Our lives are made up of our memories, dreams, passions, grit, and love. Throughout the tedious life, we might come across obstructions and barriers which might force us to leave our passions and dreams. In face of such heartbreaking realities, a person is bound to lose hope and his path. On similar lines is the plot of multiple award-winning short film, ‘Kathakaar’ too. Starring the talented Piyush Mishra, and written and directed by Abhimanyu Kanodia, we see the story of a man named Prakash, and how he finds back his passion from what seemed like a deadend. 

Prakash works at a theatre as a film projectionist. As we remember, the old movie theatres worked on reels instead of the digital video projector. His work, therefore, was to operate the show-reel for the myriad of excited people sitting in front of the large screen of the movie theatre. What made Prakash different was the sheer pleasure he derived from his job. He didn’t just operate the show reels, but revelled in the hundreds of scenes that projected downstairs for the audience. 

Movies, dialogues, and stories fascinated him. The filled capacity of the movie theatre, or, commonly known as ‘House-full’, enthralled him to the soul. We see Prakash mimicking and imitating the hero’s dialogues, narrating the stories, and celebrating the jamborees that these stories brought. 

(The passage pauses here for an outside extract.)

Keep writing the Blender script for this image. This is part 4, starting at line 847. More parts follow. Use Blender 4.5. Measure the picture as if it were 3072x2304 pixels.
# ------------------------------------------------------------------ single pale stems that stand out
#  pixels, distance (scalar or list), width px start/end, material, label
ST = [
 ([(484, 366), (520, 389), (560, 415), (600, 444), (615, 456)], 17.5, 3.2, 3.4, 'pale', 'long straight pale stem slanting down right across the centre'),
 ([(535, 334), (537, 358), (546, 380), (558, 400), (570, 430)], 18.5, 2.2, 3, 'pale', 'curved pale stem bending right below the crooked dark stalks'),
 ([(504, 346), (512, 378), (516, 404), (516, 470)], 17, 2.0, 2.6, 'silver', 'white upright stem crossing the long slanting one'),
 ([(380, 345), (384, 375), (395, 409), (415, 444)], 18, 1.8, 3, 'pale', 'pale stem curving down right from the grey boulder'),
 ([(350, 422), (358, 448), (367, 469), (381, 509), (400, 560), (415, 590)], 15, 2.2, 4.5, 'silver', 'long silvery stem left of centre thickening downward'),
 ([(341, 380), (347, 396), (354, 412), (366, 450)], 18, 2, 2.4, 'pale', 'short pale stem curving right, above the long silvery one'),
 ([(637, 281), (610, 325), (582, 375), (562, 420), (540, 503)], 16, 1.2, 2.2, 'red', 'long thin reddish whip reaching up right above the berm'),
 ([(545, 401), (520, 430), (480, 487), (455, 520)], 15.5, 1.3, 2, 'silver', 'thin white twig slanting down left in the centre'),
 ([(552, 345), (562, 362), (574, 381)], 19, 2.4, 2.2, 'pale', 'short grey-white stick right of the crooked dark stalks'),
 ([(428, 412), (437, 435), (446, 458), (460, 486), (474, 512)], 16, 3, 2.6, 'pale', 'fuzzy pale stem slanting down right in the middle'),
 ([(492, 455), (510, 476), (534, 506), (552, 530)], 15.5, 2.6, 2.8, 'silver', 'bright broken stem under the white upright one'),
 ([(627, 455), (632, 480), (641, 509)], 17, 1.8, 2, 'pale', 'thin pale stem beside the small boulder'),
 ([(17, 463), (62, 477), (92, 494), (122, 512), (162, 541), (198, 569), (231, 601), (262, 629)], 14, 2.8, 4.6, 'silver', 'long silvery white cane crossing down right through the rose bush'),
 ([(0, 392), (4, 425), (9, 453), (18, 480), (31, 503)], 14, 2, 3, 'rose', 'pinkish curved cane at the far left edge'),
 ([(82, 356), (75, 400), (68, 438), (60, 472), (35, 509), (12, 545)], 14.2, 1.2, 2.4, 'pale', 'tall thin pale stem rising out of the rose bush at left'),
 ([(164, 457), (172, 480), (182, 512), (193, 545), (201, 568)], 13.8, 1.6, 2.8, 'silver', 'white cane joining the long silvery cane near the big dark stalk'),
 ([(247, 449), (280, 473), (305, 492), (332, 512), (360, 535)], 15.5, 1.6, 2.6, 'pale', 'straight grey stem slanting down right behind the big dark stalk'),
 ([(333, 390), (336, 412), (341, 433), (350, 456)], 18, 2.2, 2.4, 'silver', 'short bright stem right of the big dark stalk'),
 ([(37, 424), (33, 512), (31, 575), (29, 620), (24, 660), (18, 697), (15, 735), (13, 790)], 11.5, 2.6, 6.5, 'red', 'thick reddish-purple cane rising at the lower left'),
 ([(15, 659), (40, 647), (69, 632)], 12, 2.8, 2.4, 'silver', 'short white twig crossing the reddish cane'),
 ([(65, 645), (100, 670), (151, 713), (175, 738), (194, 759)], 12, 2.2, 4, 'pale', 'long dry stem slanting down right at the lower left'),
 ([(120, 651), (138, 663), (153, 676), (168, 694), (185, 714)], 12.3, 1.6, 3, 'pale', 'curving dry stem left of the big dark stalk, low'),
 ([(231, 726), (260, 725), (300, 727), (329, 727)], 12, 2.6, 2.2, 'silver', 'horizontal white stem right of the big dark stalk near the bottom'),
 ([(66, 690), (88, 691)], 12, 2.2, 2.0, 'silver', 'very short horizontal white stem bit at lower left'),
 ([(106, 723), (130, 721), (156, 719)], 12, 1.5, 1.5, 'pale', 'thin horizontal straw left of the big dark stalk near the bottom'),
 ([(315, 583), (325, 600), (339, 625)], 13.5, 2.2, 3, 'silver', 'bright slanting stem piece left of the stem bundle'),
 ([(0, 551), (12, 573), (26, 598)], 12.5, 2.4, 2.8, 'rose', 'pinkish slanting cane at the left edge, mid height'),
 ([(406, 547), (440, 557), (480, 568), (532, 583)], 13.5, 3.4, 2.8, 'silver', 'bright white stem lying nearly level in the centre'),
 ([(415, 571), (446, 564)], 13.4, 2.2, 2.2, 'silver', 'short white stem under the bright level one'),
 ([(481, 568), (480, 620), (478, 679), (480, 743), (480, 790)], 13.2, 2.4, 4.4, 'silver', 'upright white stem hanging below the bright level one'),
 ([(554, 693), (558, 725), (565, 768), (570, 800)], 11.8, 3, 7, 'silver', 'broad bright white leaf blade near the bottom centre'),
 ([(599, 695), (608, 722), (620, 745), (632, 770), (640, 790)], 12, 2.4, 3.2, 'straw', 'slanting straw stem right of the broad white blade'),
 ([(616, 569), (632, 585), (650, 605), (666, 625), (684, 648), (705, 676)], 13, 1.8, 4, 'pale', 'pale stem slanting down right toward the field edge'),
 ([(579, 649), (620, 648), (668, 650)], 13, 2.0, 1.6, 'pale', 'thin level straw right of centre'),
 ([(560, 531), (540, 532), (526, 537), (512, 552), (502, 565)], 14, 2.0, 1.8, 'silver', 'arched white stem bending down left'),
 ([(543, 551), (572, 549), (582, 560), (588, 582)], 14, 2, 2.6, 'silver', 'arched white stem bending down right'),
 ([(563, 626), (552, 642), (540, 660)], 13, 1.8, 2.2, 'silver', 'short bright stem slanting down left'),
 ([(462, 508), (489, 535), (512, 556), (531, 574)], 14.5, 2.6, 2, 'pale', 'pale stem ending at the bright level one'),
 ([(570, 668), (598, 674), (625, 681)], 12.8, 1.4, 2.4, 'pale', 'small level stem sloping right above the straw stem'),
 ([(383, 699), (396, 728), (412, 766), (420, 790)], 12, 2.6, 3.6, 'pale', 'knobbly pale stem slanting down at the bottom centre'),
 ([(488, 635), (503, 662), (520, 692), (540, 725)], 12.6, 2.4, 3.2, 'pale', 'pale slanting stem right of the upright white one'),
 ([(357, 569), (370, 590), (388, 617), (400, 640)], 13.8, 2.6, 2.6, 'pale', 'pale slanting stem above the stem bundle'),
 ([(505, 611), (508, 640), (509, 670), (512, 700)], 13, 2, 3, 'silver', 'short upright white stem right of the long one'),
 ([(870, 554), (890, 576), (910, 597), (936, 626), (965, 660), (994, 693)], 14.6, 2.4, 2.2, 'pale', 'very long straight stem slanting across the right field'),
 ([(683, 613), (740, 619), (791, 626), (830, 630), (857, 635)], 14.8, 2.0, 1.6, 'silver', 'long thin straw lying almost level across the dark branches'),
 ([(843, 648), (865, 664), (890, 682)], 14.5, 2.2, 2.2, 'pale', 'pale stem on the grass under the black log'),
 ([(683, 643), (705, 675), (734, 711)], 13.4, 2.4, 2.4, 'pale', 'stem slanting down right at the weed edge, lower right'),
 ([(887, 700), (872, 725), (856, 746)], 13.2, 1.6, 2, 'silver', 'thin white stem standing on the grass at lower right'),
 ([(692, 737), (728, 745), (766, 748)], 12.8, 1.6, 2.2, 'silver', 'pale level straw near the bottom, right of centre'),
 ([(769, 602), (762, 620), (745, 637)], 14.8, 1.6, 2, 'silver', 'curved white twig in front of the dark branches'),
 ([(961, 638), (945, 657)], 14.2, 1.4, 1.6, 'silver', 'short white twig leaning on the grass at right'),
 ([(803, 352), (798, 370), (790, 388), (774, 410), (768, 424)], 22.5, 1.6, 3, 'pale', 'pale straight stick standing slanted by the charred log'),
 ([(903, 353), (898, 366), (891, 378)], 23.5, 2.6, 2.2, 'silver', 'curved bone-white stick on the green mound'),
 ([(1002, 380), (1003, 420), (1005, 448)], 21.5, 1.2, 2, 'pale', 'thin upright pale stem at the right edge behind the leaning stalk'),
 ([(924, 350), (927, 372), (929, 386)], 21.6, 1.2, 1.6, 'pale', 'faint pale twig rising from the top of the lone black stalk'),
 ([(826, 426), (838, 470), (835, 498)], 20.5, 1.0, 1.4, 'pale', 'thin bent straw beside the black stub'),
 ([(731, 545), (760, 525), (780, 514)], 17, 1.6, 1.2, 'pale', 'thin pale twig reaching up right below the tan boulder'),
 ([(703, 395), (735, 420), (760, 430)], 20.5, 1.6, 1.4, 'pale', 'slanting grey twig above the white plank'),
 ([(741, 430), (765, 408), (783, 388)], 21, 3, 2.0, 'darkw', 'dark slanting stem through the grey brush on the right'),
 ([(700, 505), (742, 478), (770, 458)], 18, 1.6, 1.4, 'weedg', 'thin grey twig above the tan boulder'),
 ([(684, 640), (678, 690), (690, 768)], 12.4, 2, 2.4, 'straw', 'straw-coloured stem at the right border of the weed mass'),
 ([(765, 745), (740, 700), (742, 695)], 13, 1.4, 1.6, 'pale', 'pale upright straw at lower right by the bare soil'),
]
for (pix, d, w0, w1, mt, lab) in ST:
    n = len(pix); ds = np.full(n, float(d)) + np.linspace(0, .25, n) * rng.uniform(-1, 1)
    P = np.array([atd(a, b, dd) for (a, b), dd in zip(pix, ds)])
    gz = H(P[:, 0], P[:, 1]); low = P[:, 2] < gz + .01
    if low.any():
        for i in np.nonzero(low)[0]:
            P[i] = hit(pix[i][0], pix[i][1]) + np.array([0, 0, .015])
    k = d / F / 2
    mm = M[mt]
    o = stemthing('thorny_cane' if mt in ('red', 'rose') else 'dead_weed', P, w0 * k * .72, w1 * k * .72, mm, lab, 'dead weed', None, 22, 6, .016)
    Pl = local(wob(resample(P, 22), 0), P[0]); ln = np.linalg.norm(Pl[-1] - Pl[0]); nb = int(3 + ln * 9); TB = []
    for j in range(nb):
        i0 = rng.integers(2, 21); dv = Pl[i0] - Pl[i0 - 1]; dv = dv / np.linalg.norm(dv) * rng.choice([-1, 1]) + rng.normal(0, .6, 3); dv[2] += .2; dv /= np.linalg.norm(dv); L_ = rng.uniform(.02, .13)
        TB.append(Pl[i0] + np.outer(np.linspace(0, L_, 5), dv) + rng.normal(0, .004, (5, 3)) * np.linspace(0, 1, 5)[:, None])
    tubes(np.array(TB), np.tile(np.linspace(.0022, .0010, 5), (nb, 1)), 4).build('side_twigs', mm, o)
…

In simple words, the stories around him and the enthusiasm of the people downstairs at the unfolding movie was his life, and what he breathed in. Like every obstruction, Prakash is fired from this job as the theatre is being transformed into a multiplex. Dejected and heartbroken, he returns to his village. 

Piyush Mishra’s acting is the backbone of the short film. The story is brought to life through the way he buries himself in the character of Prakash. The audience sympathizes with him, as the movie’s atmosphere suddenly becomes gloomy and lonesome, until of course he finds the missing lighter to his matchstick, who was a crying kid. The upset child is entertained by Prakash, who performs a story to him. His story replaces the boy’s face from sadness to laughter. 

Prakash reignites through the child as he realises the children enjoy his stories. Prakash’s character has a uniqueness to it, and it comes through the way he narrates his stories. Piyush’s naturalness in narrating these stories with fluid rhythm, gestures, self made sound effects and expressions, doesn’t let the character fall. Prakash’s talent seems real and tangible. 

As the movie progresses, we find happiness with Prakash’s happiness. The movie is more than just about the characters. Through this short film, Abhimanyu Kanodia translates a very beautiful meaning to our lives. Sometimes we may be silenced or forced out of our elements. Our life’s plans may not work in the way we want, but our passions and dreams can’t be extinguished so easily. They live and breathe in us. In situations like these, we just need to look out for the missing flicker to light the firelight within us again!